Recently a very tangled mess, involving patents, copyright, open source and five different court cases threatened to significantly weaken the GPL, or Gnu General Public License.

The GPL is considered to be a strong copyleft open source license, in that software which incorporates code provided under this license needs to be made freely available to all users.

This would seem to be very clear: if you use GPL code in your own code, then your own code also becomes subject to the GPL.

Open Source Licensing Flaw?But as these court cases show, the most commonly used version of the GPL, GPLv2, has one important flaw ? it does not specifically and clearly provide a patent license.

 
 
 
 

GPL version 3 does provide such an explicit patent license, but is currently being used far less frequently than version 2.

As a quick survey, I checked a number of different open source SQL platforms, none of which uses GPLv3. MySQL is available under either a commercial or GPLv2 license.  SQLite and PostgreSQL have licenses that don’t require modifications to be made available under the same conditions, unlike the GPL licenses.

So, why does this matter? Because the GPL is a license, a legally binding agreement which determines when, how and under what conditions software may be used.

The intent of all versions of the GPL is to use the law to be certain that code can’t be hijacked and used in a way that the code author didn’t intend ? for example, by being incorporated into a proprietary product that requires payment before use.

However, like any license, the GPL is ultimately interpreted according to the actual words used, not the intent behind those words.

The Story of the Court Cases

The entire mess started with a dispute between Versata and Ameriprise over software that was licensed from Versata but then modified by a third party contractor to Ameriprise.

(If you want a complete summary of all of the court cases, check out Aaron Williamson’s article for OpenSource.com in July 2014 and Mark Radcliffe’s article in December 2014).

The patent angle became important when Ameriprise defended itself by accusing Versata of incorporating open source software from Ximpleware that was licensed under GPLv2, but without following the terms of the license ? and that by doing so, Versata now needed to make all of its software available under GPLv2.

Ximpleware was informed of this breach and promptly sued Versata, Ameriprise and a number of other companies that received software (and licenses) from Versata for patent infringement.
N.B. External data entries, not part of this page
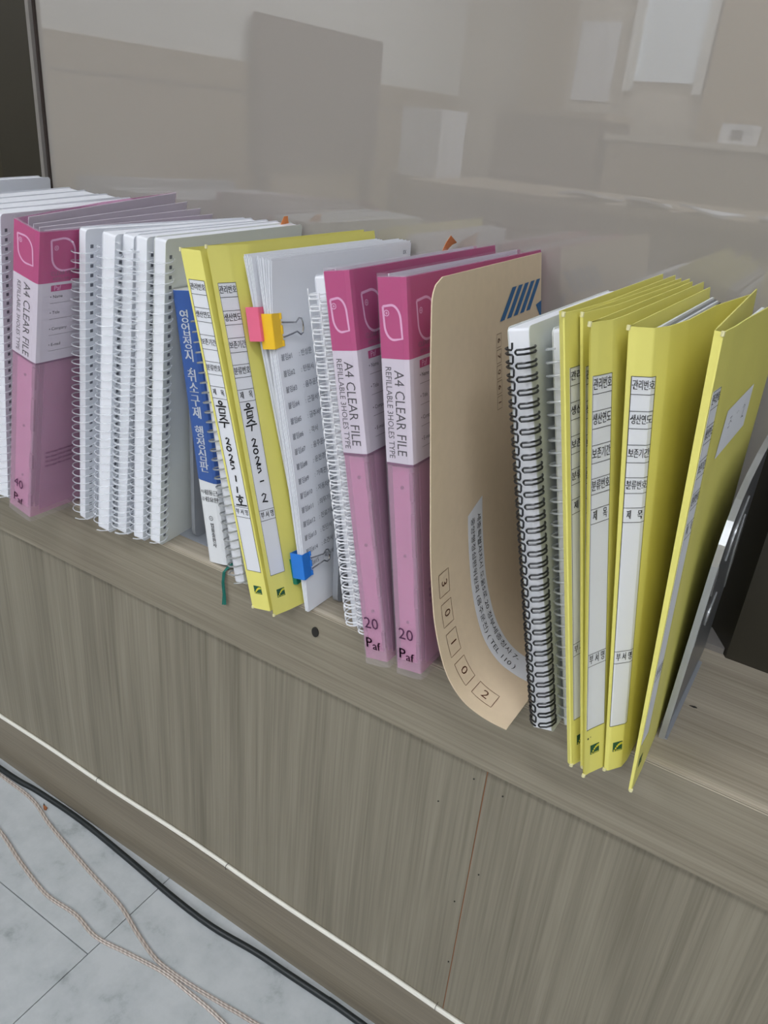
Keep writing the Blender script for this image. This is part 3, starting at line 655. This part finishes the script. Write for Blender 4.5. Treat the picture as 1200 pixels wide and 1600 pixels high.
for y0, y1, z0, z1, sw in ((.088, .056, .172, .130, .022), (.106, .131, .150, .072, .012), (.006, .022, .148, .116, .010), (.067, .050, .098, .076, .016), (.003, .008, .128, .080, .007)):
    b = MB(); b.slab(lambda u, v, o: Vector((.0016+o, y0+(y1-y0)*v+(u-.5)*sw*math.sin(math.pi*min(max(v, .001), .999)), z0+(z1-z0)*v)), 2, 16, .0010); b.build('slot', 'steel_edge', be)
MB().box(-.001, .004, 0, .12, .0003, .0014).build('base_plate', 'steel', be)

# ------------------------------------------------------------------ kraft envelope
ev = thing('envelope', 'brown kraft envelope curling forward beside the black-wired document', 'envelope', (0, 0, LZ))
JP = [(-.2370, .3130), (-.2320, .26), (-.2262, .21), (-.2204, .1594), (-.2150, .115), (-.2088, .08), (-.2050, .064), (-.2004, .0494), (-.1945, .0345), (-.1880, .0232), (-.1800, .0142), (-.1710, .0078), (-.1600, .0040), (-.1500, .0022), (-.1375, .0016)]
def spline(P, n):
    out = []
    for i in range(len(P)-1):
        p0 = P[max(i-1, 0)]; p1 = P[i]; p2 = P[i+1]; p3 = P[min(i+2, len(P)-1)]
        for k in range(n):
            t = k/n; out.append(tuple(.5*(2*p1[j]+(p2[j]-p0[j])*t+(2*p0[j]-5*p1[j]+4*p2[j]-p3[j])*t*t+(3*p1[j]-p0[j]-3*p2[j]+p3[j])*t**3) for j in range(len(p1))))
    out.append(P[-1]); return out
J = spline(JP, 5); jc = [0]
for a, b_ in zip(J, J[1:]): jc.append(jc[-1]+math.hypot(b_[0]-a[0], b_[1]-a[1]))
JL = jc[-1]
def env(s, y, off=0.):
    """s along the sheet from the top, y depth from the front edge"""
    s = min(max(s, 0), JL-1e-6); i = max(k for k in range(len(jc)-1) if jc[k] <= s); k = (s-jc[i])/(jc[i+1]-jc[i])
    a, b_ = J[i], J[i+1]; x = a[0]+(b_[0]-a[0])*k; z = a[1]+(b_[1]-a[1])*k
    n = Vector((-(b_[1]-a[1]), 0, b_[0]-a[0])).normalized()
    w_ = max(0, 1-s/.30)
    return Vector((x-.020*w_*y/.235, -.044+.006*min(1, s/JL)+y, z-.004*w_*y/.235+0.))+n*off
b = MB(); NS = 90
def ef(u, v, o):
    s = v*JL; r = .016; y0 = 0 if s > r else r-math.sqrt(max(0, r*r-(r-s)**2))
    return env(s, y0+(.228-y0)*u, o)
b.slab(ef, 16, NS, .0009); b.build('sheet', 'kraft', ev, True)
# printed boxes, label, stripes
m = MB()
for i, ch in enumerate('30102'):
    s = JL-.131+i*.0255; y = .010+.0008*i; q = .0095; fm = lambda a, c: env(a, c, .0008)
    put_line(m, [(s-q, y), (s+q, y), (s+q, y+.016), (s-q, y+.016), (s-q, y)], .0005, fm, 4)
    put_text(m, ch, .0125, lambda a, c: env(s+a, y+.008+c, .0008))
m.build('postcode', 'kraft_ink', ev)
m = MB()
for i, ch in enumerate('67061'):
    s = .058+i*.0125; y = .118+.0006*i
    put_line(m, [(s-.0052, y), (s+.0052, y), (s+.0052, y+.010), (s-.0052, y+.010), (s-.0052, y)], .0004, lambda a, c: env(a, c, .0008), 2)
    put_text(m, ch, .0085, lambda a, c: env(s+a, y+.005+c, .0008))
m.build('postcode', 'kraft_ink', ev)
LS0, LS1, LY0, LY1 = .176, JL-.008, .062, .089
b = MB(); b.slab(lambda u, v, o: env(LS0+(LS1-LS0)*u+.008*(1-v)*(1-u), LY0+(LY1-LY0)*v, .0009+o), 40, 2, .0002); al = b.build('address_label', 'label', ev)
m = MB()
put_text(m, '세종특별자치시 도움5로 20 정부세종청사 7-', .0078, lambda a, c: env(LS0+.012+a, LY0+.0190+c, .0013), 'LEFT', .98)
put_text(m, '중앙행정심판위원회 (음주운전) ( TEL 110 )', .0078, lambda a, c: env(LS0+.012+a, LY0+.0075+c, .0013), 'LEFT', 1.02)
m.build('lettering', 'ink', al)
m = MB()
for i in range(5):
    y = .125+i*.0155; n = 8
    def cl(v): return min(v, .2278)
    vs = []
    for q in range(n+1):
        k = q/n; vs += [env(.044-.023*k, cl(y+.027*k), .0008), env(.044-.023*k, cl(y+.0100+.027*k), .0008)]
    m.add(vs, [(2*q, 2*q+1, 2*q+3, 2*q+2) for q in range(n)])
m.add([env(s, yy, .0008) for s, yy in ((.040, .2278), (.042, .2130), (.056, .2278))], [(0, 1, 2)])
m.build('blue_stripes', 'stripe_blue', ev, kind='stuff')

# ------------------------------------------------------------------ cables on the wall foot and the floor
cw = thing('wall_cable', 'thin white cable stapled along the top of the baseboard', 'cable', (0, 0, 0))
pts = []
for i in range(121):
    x = -2.6+3.4*i/120; pts.append((x, .0036, .0925+.0016*math.sin(x*9.)+.0012*math.sin(x*23+1)))
MB().tube(pts, .0026, 8).build('sheath', 'cable_white', cw, True)
for x in (-.6824, -.4541, -.166, -.92, .1): 
    MB().tube([(x, .0062, .0965), (x, .0012, .0965), (x-.0002, .0004, .0945), (x-.0002, .0004, .0905), (x, .0030, .0890)], .00035, 5).build('staple', 'staple', cw)
def floor_run(P, r, y=None): 
    return [(x, yy, r) for x, yy in spline(P, 6)]
cb = thing('black_cable', 'thick black cable lying along the foot of the baseboard', 'cable', (0, 0, 0))
MB().tube(floor_run([(-2.4, -.012), (-1.6, -.014), (-1.2, -.010), (-.8889, -.0124), (-.8066, -.0078), (-.7147, -.0060), (-.617, -.0111), (-.5258, -.0174), (-.4581, -.0186), (-.3947, -.0129), (-.3462, -.0114), (-.2836, -.0092), (-.2477, -.0090), (.2, -.012), (1.4, -.010)], .0040), .0040, 10).build('sheath', 'cable_black', cb, True)
def speaker(label, P, zoff=0.):
    o = thing('speaker_wire', label, 'cable', (0, 0, 0), group='clear speaker wires on the floor')
    pts = spline(P, 6)
    for sgn in (-1, 1):
        Q = []
        for i, p in enumerate(pts):
            a = pts[max(i-1, 0)]; b = pts[min(i+1, len(pts)-1)]; dx, dy = b[0]-a[0], b[1]-a[1]; L = math.hypot(dx, dy) or 1
            Q.append((p[0]-dy/L*.00125*sgn, p[1]+dx/L*.00125*sgn, .0015+zoff))
        MB().tube(Q, .00145, 7).build('strand', 'speaker', o, True)
speaker('clear copper speaker wire running close beside the black cable', [(-1.5, .0-.02), (-1.0, -.0185), (-.8811, -.0187), (-.8036, -.0205), (-.7479, -.0338), (-.6892, -.0443), (-.6269, -.0545), (-.5722, -.0625), (-.5266, -.0762), (-.4868, -.0858), (-.4603, -.0868), (-.426, -.0848), (-.3819, -.0800), (-.3452, -.0760), (-.2, -.066), (.3, -.08)], .0)
speaker('clear copper speaker wire farther out on the floor', [(-1.6, -.09), (-1.0, -.085), (-.8694, -.0712), (-.7894, -.0802), (-.7292, -.0936), (-.677, -.1032), (-.6489, -.1055), (-.6056, -.1026), (-.5632, -.1077), (-.5182, -.1005), (-.4661, -.0924), (-.42, -.0925), (-.3853, -.0935), (-.33, -.1), (-.2, -.12), (.2, -.16)], .0)
t = thing('copper_scrap', 'tiny copper-coloured scrap beside the black cable', 'scrap', (-.7773, -.0190, .0003), (0, 0, -.35))
MB().prism([(-.004, -.001), (.003, -.0022), (.006, .0004), (.003, .0026), (-.001, .0012)], 0, .0025, 'z').build('scrap_body', 'copper', t); MB().prism([(-.009, .0008), (-.004, -.0006), (-.001, .0012), (-.004, .0012)], 0, .0012, 'z').build('scrap_tail', 'dust', t)
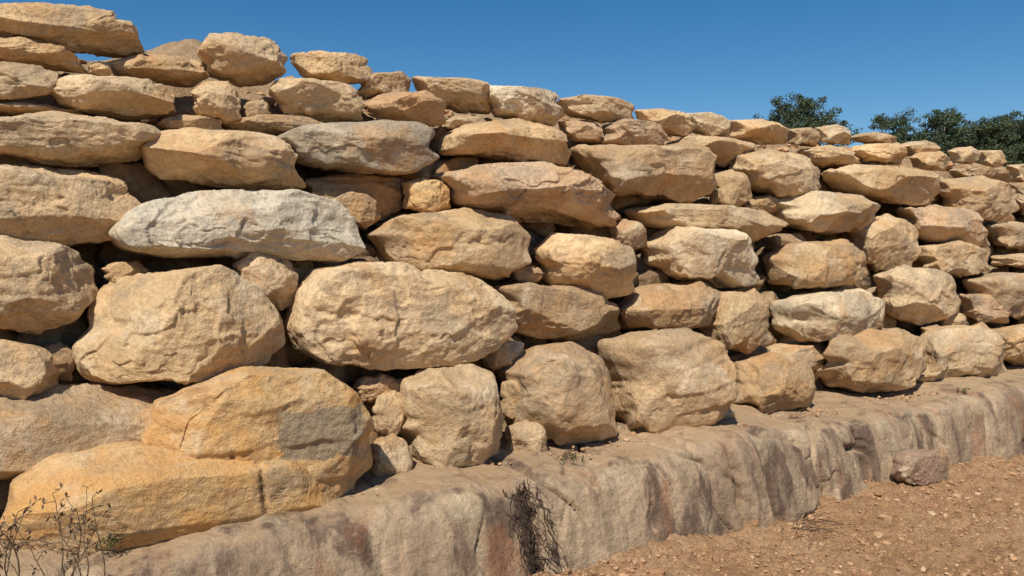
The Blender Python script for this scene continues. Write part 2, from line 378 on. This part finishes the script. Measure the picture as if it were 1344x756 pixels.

Currently the cases are still making their way through the court system, but the initial court decisions maintain the accusations of patent infringement against those creating or modifying software, like Versata, but not those who merely use the software, like customers of Versata.

The final outcome of these court cases may not be known for some time; not only have the initial cases not yet been decided, but these cases are currently being argued at a lower court level.

With the possibility of appeals to a higher court, the final decisions could take many months if not years to resolve.

 What Does This Mean For You?

If you are relying upon the GPLv2 open source license for software that you are using, then the recent court decisions regarding patent infringement have been in your favor!

It is important to note that these decisions indicate that the GPLv2 protects you even if the company (or other entity) from which you obtained the software violated this license ? as long as you follow the license terms.

However, these decisions are not final and may be affected by appeals to a higher court.

On the other hand, if you want to create, modify and distribute software, then the recent court decisions do not indicate that you are protected. You could still be potentially liable for patent infringement.

Lack of knowledge about a patent isn’t a defense for patent infringement (although such lack of knowledge can help you to avoid triple damages). GPLv2 may not help you in this case.

 Protect Yourself By Combining Patents With Open Source

Ximpleware obtained patents to protect its products, yet still released code under GPLv2. It did so in order to better control how its code was being used and, in fact, it made two versions of its code: one under a regular commercial license and one under GPLv2.

While it’s easy to attack Ximpleware as the bad guy in this case, actually all Ximpleware wanted was for its code to be used in a way compatible with its desires. Ximpleware isn’t a patent troll but rather a company that wants to participate in the open source community.

Ximpleware attacked Versata for patent infringement as Versata used Ximpleware’s open source, GPLv2 licensed code in a way that was incompatible with that license; in other words, Ximpleware attacked Versata for theft, using patents as a tool.

In fact, patents can actually be used to block such unauthorized use of code more effectively than copyright.

Patents can be used as an offense, to prevent others from using your code in a way that you don’t approve, as in the case of Ximpleware  or as a defense, to provide you with bargaining chips in case you are accused of patent infringement.